Eero Saarinen’s designs went “beyond the measly ABC” of modernism

We continue our series on mid-century modern design with a profile of Eero Saarinen, the Finnish-American architect and industrial designer whose creations were adopted as the optimistic symbols of a new post-war age.

“We have chairs with four legs, with three and even with two, but no one has made one with just one leg, so that’s what we’ll do,” Eero Saarinen told his friend, designer Florence Knoll, ahead of a new design project.

With that, the iconic, wine glass-like form of the Tulip Chair was born, a design that, along with the soaring concrete wings of the TWA Flight Center, would become synonymous with the design of the so-called “American century.”

Labelled everything from organic and space age to neo-futurist and proto-postmodernist, critics had a hard time assigning Eero Saarinen with a particular style, his work instead defined by its constant revision and experimentation.
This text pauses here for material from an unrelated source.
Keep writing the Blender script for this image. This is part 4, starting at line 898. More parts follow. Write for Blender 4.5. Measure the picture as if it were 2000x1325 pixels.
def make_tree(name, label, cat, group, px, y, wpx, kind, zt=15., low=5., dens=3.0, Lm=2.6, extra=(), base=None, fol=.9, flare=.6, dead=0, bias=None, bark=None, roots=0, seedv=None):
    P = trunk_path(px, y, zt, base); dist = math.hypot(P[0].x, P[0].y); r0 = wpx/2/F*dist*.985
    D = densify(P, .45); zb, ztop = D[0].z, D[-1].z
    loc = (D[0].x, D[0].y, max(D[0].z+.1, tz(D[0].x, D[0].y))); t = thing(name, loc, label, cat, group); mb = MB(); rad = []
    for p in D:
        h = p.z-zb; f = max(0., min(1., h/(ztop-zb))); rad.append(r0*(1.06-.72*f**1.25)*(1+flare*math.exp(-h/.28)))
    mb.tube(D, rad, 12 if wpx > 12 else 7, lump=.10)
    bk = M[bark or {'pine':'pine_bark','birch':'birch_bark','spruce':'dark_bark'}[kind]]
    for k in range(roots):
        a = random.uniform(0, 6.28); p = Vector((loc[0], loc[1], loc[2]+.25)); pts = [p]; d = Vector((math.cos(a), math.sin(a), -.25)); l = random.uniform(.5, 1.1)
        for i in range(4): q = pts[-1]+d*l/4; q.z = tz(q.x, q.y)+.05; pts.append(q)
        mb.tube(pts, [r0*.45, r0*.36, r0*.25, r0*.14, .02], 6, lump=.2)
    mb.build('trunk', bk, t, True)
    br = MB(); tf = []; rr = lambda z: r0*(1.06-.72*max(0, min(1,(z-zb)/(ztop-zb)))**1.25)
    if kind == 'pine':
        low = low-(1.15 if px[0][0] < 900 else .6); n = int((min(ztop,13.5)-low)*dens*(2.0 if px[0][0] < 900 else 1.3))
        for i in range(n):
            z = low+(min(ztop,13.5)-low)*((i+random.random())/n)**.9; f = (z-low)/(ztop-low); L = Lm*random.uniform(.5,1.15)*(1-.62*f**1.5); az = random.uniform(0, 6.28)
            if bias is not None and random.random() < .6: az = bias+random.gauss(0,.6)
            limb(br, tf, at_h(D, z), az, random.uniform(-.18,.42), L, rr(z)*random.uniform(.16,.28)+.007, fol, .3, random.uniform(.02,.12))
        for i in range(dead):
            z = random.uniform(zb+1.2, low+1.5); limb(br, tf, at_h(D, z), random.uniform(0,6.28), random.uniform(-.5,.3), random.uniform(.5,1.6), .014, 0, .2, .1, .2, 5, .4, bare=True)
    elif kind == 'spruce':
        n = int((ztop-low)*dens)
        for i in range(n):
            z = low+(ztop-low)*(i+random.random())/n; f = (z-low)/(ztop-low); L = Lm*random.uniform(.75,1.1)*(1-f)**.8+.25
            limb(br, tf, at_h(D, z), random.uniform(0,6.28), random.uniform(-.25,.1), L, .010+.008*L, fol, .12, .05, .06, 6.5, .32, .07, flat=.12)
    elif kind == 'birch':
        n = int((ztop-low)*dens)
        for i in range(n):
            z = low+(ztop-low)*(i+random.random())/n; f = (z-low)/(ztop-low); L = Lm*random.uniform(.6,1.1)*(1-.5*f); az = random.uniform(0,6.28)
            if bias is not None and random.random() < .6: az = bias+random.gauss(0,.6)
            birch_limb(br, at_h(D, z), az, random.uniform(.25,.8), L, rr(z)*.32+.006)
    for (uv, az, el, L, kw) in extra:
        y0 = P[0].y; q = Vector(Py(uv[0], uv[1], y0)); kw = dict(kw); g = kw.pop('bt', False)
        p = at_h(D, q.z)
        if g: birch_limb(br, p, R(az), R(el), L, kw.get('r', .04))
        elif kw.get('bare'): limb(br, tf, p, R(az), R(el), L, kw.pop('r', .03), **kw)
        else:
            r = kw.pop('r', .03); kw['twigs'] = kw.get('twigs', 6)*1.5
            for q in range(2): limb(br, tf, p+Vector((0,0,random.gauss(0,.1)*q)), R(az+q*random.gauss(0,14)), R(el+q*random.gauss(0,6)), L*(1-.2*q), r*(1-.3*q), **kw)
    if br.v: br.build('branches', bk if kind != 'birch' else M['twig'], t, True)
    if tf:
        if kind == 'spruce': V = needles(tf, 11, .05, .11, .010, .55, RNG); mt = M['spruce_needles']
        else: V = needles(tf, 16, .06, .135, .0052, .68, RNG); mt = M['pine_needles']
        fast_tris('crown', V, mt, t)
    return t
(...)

Eero Saarinen wanted to break away from the rigorous rules of European modernism, which he termed “the measly ABC” according to curator and historian Donald Albrecht’s book about the designer, Shaping the Future.

He aimed to demonstrate that the well-worn mantra of “form follows function” didn’t mean just building orthogonal boxes – or four-legged chairs.

Eero Saarinen began creating at a young age

Born in 1910 in Kirkkonummi, Finland, to architect Eliel Saarinen and textile artist and sculptor Loja Gesellius, both Eero and his sister Pipsan grew up immersed in the professional world of their parents.

“By the time Eero was five, his talent for drawing had shown itself,” said a 1956 TIME Magazine article. “Sitting under his father’s drafting tables, he busily turned out his own versions of door details and houses.”